Borçlu ödeme yapmadığında “temerrüt” oluşuyor; alacaklılar ise kanun çerçevesinde çeşitli yollarla haklarını kullanabiliyor.
Bir borcun ödenmemesi durumunda alacaklı, borçluyu yazılı olarak uyarabilir. Bu durum, Türk Borçlar Kanunu’nda “borçlu temerrüdü” olarak adlandırılıyor. Temerrüt, sadece ödeme gününün geçmesiyle ortaya çıkmıyor; alacaklının gerekli bildirimleri yapması gerekiyor.
Temerrüt Nasıl Oluşur?
Türk Borçlar Kanunu’nun 117. maddesine göre:
- Borçlu, vadesi gelmiş bir borcu ödemediğinde, alacaklı ihtarda bulunduğunda temerrüde düşer.
- Ödeme günü, tarafların belirlediği bir tarih veya sözleşmede saklı haklara göre tespit edildiyse, bu tarih geçtikten sonra temerrüt söz konusu olur.
- Bazı özel durumlarda (örneğin haksız fiil veya sebepsiz zenginleşme), temerrüt farklı tarihlerde oluşabilir; fakat kişi iyi niyetliyse bildirim yapılması gerekir.
Alacaklının Hakları
Temerrüt durumunda alacaklı, kanunda belirtilen yollarla hakkını arayabilir. Bu yollar seçimlik olarak düzenlenmiş olup, alacaklı hangi adımı atacağını kendisi belirleyebilir.

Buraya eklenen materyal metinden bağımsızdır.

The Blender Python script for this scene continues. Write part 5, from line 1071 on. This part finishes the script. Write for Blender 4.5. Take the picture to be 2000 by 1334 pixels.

Ekonomik Dalgalanmalar ve İzmir’deki Durum
Av. M. Veysel Eke, ekonomik dalgalanmaların borçlu temerrütlerini artırdığını vurguluyor:
“Ekonomik dalgalanmalardan dolayı İzmir gibi ticaret şehirleri başta olmak üzere Türkiye’nin tamamında icra dosyalarının sayılarında artış yaşanıyor. Bu bağlamda çek, garanti bir ödeme yöntemi olarak görülürken artık çekler dahi tahsilatta temerrüde düşebiliyor. Vadeli çek ile ticaretlerini sürdüren borçluların temerrüde düşmesinde ve icra takibine maruz kalmasında ciddi bir artış var. Buna bağlı olarak icra ceza mahkemesinde görülen karşılıksız çek keşide etme davalarının sayısı da yükseliyor. Dolayısıyla, bu süreçlerde özellikle icra takiplerinde ve borçlanmalarda profesyonel hukuki destek almak şart oluyor.”